Student withdrawals may occur:

  • officially when the student contacts the Office of the Registrar or goes to the Registrar's Service Center or
  • unofficially when the student stops attending classes but does not formalize the withdrawal through the Office of the Registrar.  To understand the impact of an unofficial withdrawal, view the Unofficial Withdrawal Policy.

Students who withdraw from the University may experience a reduction in their financial aid and may be required to refund or repay a portion of their financial aid.  For additional information on how a student withdrawal may affect current financial aid, view the Federal Return of Title IV Funds Refund Policy.
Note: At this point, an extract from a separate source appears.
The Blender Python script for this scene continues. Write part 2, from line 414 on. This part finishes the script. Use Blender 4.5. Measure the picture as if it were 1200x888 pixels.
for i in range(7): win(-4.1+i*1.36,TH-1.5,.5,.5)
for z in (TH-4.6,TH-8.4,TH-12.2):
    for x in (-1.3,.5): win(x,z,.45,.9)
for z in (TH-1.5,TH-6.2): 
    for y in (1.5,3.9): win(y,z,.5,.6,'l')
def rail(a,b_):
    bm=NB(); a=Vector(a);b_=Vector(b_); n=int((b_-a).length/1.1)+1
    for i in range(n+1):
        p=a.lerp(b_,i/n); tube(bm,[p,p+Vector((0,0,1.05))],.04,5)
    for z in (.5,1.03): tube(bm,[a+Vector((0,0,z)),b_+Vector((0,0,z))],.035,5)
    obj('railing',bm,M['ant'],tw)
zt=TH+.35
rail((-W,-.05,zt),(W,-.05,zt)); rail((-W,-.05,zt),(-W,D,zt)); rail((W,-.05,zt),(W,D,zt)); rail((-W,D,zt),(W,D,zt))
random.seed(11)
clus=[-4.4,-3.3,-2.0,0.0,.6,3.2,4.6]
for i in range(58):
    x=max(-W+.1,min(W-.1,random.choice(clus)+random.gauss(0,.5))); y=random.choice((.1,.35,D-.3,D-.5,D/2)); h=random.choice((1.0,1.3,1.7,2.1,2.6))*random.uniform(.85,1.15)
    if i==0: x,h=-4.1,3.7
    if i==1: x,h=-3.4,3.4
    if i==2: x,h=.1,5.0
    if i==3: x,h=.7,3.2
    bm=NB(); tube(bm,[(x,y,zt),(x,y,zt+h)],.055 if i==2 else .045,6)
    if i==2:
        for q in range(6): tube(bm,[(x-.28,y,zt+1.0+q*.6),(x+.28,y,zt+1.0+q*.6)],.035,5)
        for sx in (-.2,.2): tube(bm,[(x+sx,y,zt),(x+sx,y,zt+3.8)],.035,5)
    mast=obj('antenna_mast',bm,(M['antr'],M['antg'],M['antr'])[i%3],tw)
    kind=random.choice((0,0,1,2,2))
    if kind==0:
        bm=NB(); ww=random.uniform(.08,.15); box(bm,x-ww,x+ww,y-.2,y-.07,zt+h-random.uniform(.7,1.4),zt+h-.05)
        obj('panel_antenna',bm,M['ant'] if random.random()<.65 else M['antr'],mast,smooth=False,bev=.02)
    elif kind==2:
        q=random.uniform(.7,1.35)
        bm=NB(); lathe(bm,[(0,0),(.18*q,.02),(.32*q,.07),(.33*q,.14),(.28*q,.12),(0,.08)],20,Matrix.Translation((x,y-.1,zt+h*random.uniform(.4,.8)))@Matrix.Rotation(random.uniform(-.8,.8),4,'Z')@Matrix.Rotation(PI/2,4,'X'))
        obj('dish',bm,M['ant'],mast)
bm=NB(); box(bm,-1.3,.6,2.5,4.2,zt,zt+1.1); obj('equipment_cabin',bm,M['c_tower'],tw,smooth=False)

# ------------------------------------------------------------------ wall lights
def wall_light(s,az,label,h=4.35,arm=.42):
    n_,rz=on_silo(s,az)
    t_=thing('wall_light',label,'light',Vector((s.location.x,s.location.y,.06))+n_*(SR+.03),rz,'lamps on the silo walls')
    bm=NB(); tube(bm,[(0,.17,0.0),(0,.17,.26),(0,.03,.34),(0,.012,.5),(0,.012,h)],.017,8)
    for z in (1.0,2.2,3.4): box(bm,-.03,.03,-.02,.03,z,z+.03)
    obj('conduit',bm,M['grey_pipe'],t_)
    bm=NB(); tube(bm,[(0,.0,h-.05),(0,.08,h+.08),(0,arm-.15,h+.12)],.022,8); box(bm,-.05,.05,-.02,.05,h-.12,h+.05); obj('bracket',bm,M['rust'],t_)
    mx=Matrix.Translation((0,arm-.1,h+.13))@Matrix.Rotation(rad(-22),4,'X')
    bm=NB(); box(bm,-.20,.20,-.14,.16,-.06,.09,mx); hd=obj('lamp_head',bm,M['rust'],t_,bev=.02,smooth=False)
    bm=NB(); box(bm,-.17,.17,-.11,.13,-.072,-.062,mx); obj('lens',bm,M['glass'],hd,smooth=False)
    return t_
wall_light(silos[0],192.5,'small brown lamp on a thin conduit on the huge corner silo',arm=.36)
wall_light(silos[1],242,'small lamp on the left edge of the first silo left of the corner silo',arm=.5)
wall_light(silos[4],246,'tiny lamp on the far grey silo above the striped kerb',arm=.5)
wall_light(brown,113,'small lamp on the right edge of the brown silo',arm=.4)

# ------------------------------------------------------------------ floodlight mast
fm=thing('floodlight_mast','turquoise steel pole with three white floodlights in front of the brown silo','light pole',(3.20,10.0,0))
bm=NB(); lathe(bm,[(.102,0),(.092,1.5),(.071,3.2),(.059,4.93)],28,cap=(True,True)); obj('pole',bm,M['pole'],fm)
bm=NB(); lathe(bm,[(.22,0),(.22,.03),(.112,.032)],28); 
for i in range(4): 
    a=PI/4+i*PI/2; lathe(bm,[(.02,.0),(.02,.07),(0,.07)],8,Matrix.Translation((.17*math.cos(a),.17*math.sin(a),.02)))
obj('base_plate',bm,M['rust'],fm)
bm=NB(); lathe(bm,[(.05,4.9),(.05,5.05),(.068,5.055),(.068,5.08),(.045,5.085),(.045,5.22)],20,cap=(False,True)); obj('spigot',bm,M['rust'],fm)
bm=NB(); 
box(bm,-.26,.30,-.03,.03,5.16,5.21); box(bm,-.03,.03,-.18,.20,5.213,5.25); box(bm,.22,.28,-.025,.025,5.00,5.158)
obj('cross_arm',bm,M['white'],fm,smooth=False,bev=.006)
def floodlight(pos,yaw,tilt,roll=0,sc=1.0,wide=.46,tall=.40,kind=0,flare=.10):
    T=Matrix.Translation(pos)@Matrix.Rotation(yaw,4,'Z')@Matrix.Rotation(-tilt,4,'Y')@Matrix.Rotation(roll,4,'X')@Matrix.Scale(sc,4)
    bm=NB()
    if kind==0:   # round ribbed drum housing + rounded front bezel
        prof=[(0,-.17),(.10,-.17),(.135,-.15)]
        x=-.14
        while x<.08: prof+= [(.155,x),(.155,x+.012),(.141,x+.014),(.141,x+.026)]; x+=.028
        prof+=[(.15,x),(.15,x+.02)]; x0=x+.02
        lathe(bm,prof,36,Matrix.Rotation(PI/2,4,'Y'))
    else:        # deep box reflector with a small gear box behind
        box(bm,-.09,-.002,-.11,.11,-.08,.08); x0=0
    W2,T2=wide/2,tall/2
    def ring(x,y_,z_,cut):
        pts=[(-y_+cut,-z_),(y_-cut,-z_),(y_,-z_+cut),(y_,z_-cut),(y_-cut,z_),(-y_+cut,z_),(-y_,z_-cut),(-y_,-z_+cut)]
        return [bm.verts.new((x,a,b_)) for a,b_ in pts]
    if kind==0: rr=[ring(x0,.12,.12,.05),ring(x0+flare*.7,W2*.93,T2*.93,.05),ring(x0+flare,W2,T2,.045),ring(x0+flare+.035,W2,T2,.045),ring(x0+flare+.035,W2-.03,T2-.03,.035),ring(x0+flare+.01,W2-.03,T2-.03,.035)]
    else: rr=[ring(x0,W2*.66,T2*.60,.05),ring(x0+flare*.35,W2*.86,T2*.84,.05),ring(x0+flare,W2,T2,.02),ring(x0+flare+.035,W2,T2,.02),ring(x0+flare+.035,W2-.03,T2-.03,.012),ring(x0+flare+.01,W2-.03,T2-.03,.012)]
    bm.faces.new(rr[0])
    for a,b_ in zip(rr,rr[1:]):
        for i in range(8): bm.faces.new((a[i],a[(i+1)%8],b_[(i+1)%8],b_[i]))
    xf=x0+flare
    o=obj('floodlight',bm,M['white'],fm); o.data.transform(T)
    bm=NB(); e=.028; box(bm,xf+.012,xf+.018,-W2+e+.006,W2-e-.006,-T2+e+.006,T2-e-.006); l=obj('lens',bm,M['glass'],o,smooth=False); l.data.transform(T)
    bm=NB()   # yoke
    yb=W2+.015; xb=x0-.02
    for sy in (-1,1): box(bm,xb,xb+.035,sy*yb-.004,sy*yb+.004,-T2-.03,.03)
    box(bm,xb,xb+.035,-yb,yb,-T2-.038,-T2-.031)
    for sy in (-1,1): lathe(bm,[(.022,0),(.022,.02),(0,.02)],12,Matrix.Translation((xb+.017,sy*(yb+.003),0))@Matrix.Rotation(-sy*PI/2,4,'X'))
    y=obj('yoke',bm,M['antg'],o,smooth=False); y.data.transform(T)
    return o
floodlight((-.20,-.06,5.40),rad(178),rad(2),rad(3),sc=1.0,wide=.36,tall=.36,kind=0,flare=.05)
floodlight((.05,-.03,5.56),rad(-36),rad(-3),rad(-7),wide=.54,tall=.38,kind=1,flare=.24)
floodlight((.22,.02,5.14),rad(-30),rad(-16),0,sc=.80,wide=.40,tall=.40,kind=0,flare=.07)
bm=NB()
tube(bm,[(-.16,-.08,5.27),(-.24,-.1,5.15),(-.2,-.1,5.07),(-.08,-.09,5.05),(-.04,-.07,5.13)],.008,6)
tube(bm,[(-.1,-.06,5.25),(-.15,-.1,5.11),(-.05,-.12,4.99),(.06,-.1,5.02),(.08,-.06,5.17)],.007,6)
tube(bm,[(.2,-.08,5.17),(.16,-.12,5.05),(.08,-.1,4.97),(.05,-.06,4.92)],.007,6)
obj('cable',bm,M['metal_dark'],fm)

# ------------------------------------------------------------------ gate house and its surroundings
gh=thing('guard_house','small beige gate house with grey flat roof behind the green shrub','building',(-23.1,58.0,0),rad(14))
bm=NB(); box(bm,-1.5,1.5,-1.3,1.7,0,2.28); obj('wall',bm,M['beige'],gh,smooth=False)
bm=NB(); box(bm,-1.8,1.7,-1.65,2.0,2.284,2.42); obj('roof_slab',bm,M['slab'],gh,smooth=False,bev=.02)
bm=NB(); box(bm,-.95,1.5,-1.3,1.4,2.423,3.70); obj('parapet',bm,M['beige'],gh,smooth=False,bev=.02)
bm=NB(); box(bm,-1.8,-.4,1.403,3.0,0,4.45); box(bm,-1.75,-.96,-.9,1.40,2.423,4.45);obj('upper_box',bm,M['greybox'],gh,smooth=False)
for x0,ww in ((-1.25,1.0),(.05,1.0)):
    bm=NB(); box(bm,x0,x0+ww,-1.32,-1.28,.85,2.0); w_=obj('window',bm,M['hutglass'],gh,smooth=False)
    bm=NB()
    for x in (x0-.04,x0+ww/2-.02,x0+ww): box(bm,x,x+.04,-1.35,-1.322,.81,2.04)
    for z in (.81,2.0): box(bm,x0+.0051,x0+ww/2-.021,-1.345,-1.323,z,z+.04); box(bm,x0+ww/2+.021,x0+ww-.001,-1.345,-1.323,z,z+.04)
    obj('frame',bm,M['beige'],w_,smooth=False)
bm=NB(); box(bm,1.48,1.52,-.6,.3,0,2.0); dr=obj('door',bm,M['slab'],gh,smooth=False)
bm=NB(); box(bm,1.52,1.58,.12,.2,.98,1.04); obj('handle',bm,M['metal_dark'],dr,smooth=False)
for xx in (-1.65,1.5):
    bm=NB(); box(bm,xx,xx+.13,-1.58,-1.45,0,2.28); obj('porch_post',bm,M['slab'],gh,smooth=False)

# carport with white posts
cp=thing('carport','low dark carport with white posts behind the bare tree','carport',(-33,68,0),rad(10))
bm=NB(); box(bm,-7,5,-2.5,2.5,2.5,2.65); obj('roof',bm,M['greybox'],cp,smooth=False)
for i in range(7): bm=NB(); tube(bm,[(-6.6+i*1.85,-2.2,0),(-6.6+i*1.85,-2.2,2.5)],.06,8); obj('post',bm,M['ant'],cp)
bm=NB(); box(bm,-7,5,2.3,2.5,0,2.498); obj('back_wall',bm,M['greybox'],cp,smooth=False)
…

Students who withdraw from the University with a reduced tuition rate who received grants, scholarships and/or federal aid will often have to repay financial aid because the federal aid, grants, and scholarships will be adjusted. Grants and scholarships includes institutional funds (UI Academic Success Scholarship, UI Tuition Scholarship, National Scholars Award, etc.) and non-institutional funds (Vocational Rehabilitation, etc.).  Some funds (private scholarships, State of Iowa Guard, etc.) must be totally returned to the donor in the case of a student withdrawal.

If a student with current or past loans withdraws, the Office of Student Financial Aid is responsible for notifying the student's Federal loan lender of the date of the withdrawal. The student is responsible for notifying the private or alternative loan lender of the date of the withdrawal. The grace period for Federal Unsubsidized and Subsidized Stafford Loans, Perkins Loans, and HEAL Loans will begin on the day of the student's withdrawal from the University. Questions regarding grace periods or repayment status should be directed to the lender.

A student who withdraws while on Satisfactory Academic Progress (SAP) probation will not meet their probationary requirement and will become ineligible for future financial aid without an accepted SAP appeal.

Students who enroll for both semesters of an academic year but withdraw during one of the semesters must still fulfill the minimum semester hour requirement as stated in the SAP Standards.

A student withdrawal will result in the loss of employment under both the Work-Study and part-time hourly employment programs. Exception: registration is not required in the summer for part-time hourly employment.